Diante das diretrizes estabelecidas pela lei, bem como pelo Decreto Federal n. 9.603/2018, que a regulamenta, conferindo ao poder público a responsabilidade de sua implementação, foi elaborado e assinado, em 2019, o Termo de Cooperação n. 93/2019, celebrado entre o Poder Judiciário de Santa Catarina, o MPSC e a Polícia Civil do Estado de Santa Catarina, que tem por objeto a cooperação na implementação da Lei 13.431/2017, especialmente quanto ao Depoimento Especial e o fluxo de atendimento no sistema de justiça.
Quanto às diretrizes que concernem aos procedimentos e fluxos da rede de proteção, especialmente quanto à figura da “escuta especializada”, o CIJ, em 2018, constituiu um grupo de trabalho interinstitucional estadual sobre o sistema de garantia de direitos das crianças e adolescentes vítimas e testemunhas de violência, em parceria com a Federação Catarinense de Municípios (FECAM), Secretaria de Estado do Desenvolvimento Social (SDS), Secretaria de Estado da Saúde (SES),Associação dos Conselheiros Tutelares (ACCT) e Secretaria de Estado da Educação (SED), hoje chamado GARANTE.Entendeu-se fundamental criar uma referência estadual de orientação aos municípios para alinhar conceitos e práticas e instrumentalizar os gestores na implementação das referidas normativas.
Desde então, o grupo tem produzido diversos materiais e modelos de documentos oficiais e realizado encontros com todas as regiões do estado para esclarecer dúvidas e sensibilizar a rede de proteção. A partir dessas orientações, as Promotorias de Justiça tem atuado para a elaboração e definição dos protocolos locais para a escuta especializada em cada município de Santa Catarina.
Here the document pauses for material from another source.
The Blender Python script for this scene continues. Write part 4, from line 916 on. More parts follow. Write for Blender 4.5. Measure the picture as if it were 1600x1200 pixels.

“Muitas pessoas acreditam que ter filhos ou conviver e trabalhar com crianças é suficiente para escutar ou inquirir crianças e adolescentes. Isso não é verdade. “Ter jeito” com crianças não significa ser capaz de executar uma escuta ativa livre de intervenções inadequadas. Uma boa acolhida de revelação espontânea necessita de conhecimento. Mais ainda, uma entrevista de escuta especializada requer o domínio de técnicas específicas de entrevista e muito conhecimento sobre o fenômeno da violência. A exigência legal de capacitação contínua serve como um alerta e um chamado, pois todo trabalho com crianças e adolescentes deve estar sempre tecnicamente planejado e fundamentado”, conclui a Analista em Psicologia do MPSC Daphne de Castro Fayad.